Bagaimana subsidi di Indonesia? Sebagian besar mekanisme subsidi bersifat terbuka. Ada dua konsekuensi skema subsidi semacam ini. Pertama, efektivitas subsidi rendah. Kedua, sebagai akibatnya, subsidi sebagai alat pemerataan dan sarana menegakan keadilan tidak tercapai. Subsidi BBM, misalnya, bisa dinikmati secara bebas, baik oleh orang kaya maupun miskin, baik untuk kerja maupun aktivitas pelesiran. Selain itu, cakupan subsidi kecil, dan kelembagaannya tidak didesain dengan baik.

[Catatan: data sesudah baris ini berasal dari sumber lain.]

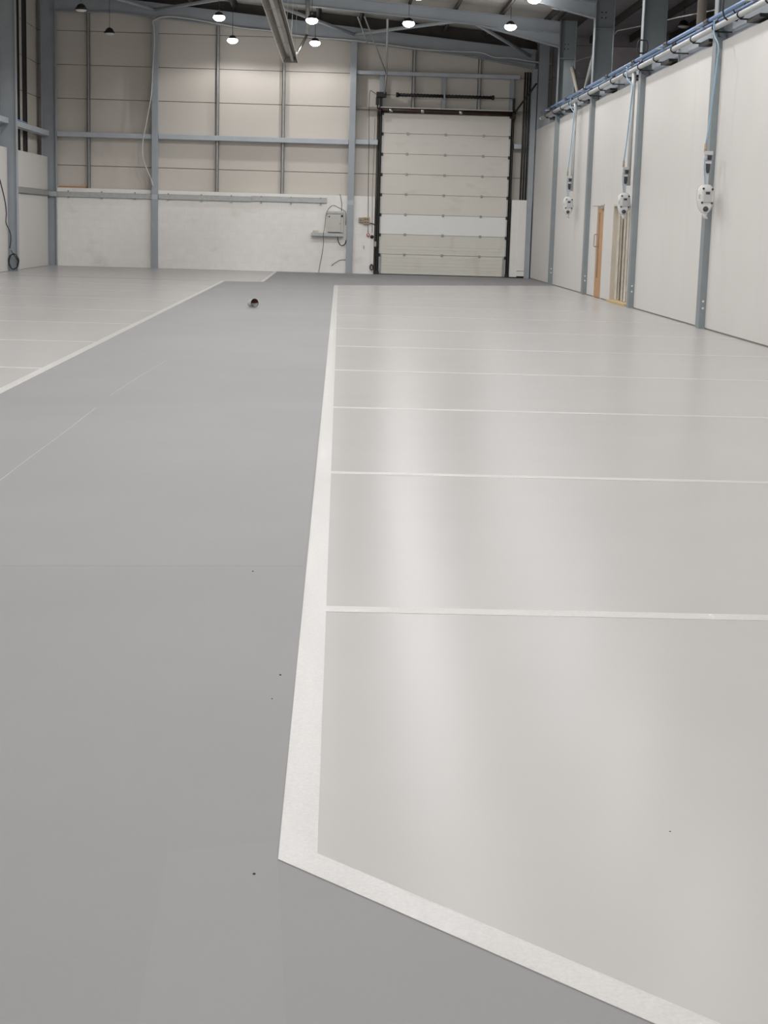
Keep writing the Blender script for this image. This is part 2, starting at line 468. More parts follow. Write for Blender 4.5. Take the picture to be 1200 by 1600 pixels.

Yang celaka, tidak pernah ada cek dan recek apakah subsidi mencapai sasaran dan digunakan sebagaimana layaknya. Ini terjadi pada banyak subsidi, salah satunya program bantuan langsung tunai. Karena karakteristik semacam itu, subsidi tidak hanya bersifat sementara, ad hoc dan fragmentaris, tetapi juga selalu dimuati nafsu politik untuk menjaga popularitas.

Rakyat yang buta logika ekonomi yang amat rumit tapi paham ukuran-ukuran keadilan pasti akan memprotes kebijakan subsidi yang sangat tidak adil. Rencana pemerintah menaikkan harga BBM untuk mencabut subsidi pasti berakibat pada kenaikan harga-harga umum. Hal itu pasti memberatkan kehidupan rakyat. Tetapi meneruskan pemberian subsidi pada orang-orang kaya eks konglomerat, segelintir perbankan, bahkan dari asing, yang jumlahnya luar biasa besar akan menjadi tragedi nasional yang menusuk hati rakyat. Sebagai pengemudi negara, pemerintah bisa menjadi tertuduh atas ketidakadilan tersebut.